Como persona, progresar hacia la sabiduría y hacia la paz interior. Como actor, continuar la progresión que llevo y participar en proyectos que me permitan tener la sensación que tengo ahora con Las guerras de nuestros antepasados de estar entreteniendo, divirtiendo pero, también, lanzando un mensaje de crítica, de análisis y también de esperanza respecto al ser humano y respecto a la humanidad. Aunque, si es necesario, también estoy dispuesto a hacer cosas de puro entretenimiento porque quizá he sido demasiado pretencioso en esto último que te he dicho y debería conformarme, sencillamente, con subsistir gracias a mi profesión, que es algo que muy pocos actores con formación hoy consiguen. La mayoría están trabajando en otra cosa y luego actuando, cuando les dejan y cuando pueden. 

¿Podemos contar qué prepara? ¿Podremos verle en televisión próximamente? Ahora todo gira en torno a Las guerras de nuestros antepasados, que dado el éxito que está teniendo promete una gira muy larga. En verano estaré en el Festival de Mérida en un proyecto que se forjó antes de Las guerras llamado República de Roma, un texto de Roberto Rivera, con Pedro Miguel Martínez, Pepe Ocio, Óscar Hernández y yo mismo. Una historia muy interesante sobre los entresijos de la política romana, los discursos de Cicerón. Una obra de plena actualidad, lo que vivían en Roma hace dos mil años se parece muchísimo a las historias políticas de traición, de ambición y de confrontación que estamos viviendo y padeciendo ahora. ¿En televisión? Pues, desgraciadamente, no va surgiendo ningún proyecto. Hay un problema ahora, la mayoría de las productoras no quieren incluir en sus repartos a nadie que esté haciendo teatro porque les resulta incómodo meterte en la planificación.
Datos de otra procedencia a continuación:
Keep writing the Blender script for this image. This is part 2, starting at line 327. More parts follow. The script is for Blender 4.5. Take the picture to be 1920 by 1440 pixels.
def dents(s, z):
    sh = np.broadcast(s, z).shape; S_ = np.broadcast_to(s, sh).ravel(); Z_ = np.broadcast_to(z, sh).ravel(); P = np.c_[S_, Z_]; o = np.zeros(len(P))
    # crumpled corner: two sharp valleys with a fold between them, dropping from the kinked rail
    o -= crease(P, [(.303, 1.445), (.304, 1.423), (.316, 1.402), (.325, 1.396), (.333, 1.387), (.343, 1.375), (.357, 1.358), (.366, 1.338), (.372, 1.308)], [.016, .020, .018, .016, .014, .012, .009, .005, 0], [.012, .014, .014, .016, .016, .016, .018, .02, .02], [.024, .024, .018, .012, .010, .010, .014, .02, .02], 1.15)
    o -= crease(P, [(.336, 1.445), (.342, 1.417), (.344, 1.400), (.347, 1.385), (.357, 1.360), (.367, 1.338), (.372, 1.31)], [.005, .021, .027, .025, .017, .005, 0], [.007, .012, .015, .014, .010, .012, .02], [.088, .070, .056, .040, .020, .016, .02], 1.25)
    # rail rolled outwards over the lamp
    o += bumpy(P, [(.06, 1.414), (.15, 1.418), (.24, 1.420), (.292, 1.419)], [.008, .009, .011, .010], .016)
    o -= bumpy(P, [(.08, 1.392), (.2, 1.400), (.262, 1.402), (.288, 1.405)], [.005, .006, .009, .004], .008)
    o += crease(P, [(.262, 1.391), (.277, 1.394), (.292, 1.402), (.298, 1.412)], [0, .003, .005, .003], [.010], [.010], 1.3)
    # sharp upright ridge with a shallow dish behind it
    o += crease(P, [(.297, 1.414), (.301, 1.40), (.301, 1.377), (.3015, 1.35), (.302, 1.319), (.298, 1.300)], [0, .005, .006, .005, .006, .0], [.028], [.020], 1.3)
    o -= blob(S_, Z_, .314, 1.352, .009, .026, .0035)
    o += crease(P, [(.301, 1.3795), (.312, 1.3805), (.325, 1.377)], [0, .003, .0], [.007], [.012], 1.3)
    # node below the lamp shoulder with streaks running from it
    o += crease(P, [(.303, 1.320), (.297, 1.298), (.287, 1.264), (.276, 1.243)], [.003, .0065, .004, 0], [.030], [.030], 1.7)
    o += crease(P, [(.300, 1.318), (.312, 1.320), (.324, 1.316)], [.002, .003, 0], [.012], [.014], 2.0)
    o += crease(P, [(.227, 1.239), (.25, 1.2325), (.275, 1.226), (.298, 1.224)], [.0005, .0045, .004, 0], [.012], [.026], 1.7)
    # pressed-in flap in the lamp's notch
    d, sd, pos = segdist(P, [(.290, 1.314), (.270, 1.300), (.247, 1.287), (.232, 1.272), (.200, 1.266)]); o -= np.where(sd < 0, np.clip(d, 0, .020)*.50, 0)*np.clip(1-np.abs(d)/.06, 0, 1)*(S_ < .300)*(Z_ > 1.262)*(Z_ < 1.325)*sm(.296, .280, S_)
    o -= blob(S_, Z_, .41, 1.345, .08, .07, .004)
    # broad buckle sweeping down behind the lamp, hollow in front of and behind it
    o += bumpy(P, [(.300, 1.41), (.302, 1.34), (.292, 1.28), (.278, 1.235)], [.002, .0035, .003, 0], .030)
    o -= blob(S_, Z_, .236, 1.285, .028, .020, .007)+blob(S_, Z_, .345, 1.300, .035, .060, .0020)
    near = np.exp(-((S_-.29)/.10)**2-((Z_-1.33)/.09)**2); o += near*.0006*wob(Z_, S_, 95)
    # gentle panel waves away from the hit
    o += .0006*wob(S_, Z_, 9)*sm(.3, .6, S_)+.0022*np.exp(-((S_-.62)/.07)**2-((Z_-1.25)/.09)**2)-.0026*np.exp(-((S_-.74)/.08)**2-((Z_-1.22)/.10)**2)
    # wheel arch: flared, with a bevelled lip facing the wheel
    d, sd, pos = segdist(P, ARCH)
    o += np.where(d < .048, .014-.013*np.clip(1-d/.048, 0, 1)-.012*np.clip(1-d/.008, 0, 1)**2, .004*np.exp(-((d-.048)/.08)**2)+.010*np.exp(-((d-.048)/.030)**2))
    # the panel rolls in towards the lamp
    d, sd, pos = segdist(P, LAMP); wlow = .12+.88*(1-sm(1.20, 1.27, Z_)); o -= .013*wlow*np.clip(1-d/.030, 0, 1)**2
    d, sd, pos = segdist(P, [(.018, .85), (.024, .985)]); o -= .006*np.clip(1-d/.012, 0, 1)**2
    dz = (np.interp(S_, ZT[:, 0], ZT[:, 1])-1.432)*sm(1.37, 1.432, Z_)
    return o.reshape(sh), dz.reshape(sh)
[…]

Creo que esto es un error y acabarán renunciando a mucha gente de calidad porque considero que todo actor de calidad, normalmente, está haciendo teatro, que no digo que haya muchos que no haciendo teatro no tengan  calidad, pero suele ser más bien al contrario. Seguiré con el teatro siempre hasta que me dé la salud, es decir, la memoria y la salud mental. El teatro es el alfa y el omega de mi vida, es lo único que sé hacer verdaderamente con garantías en esta vida. Todo lo demás lo hago medio mal y debo seguir porque, en parte, no me queda otra opción y, en parte, es una de las cosas que más disfruto en la vida.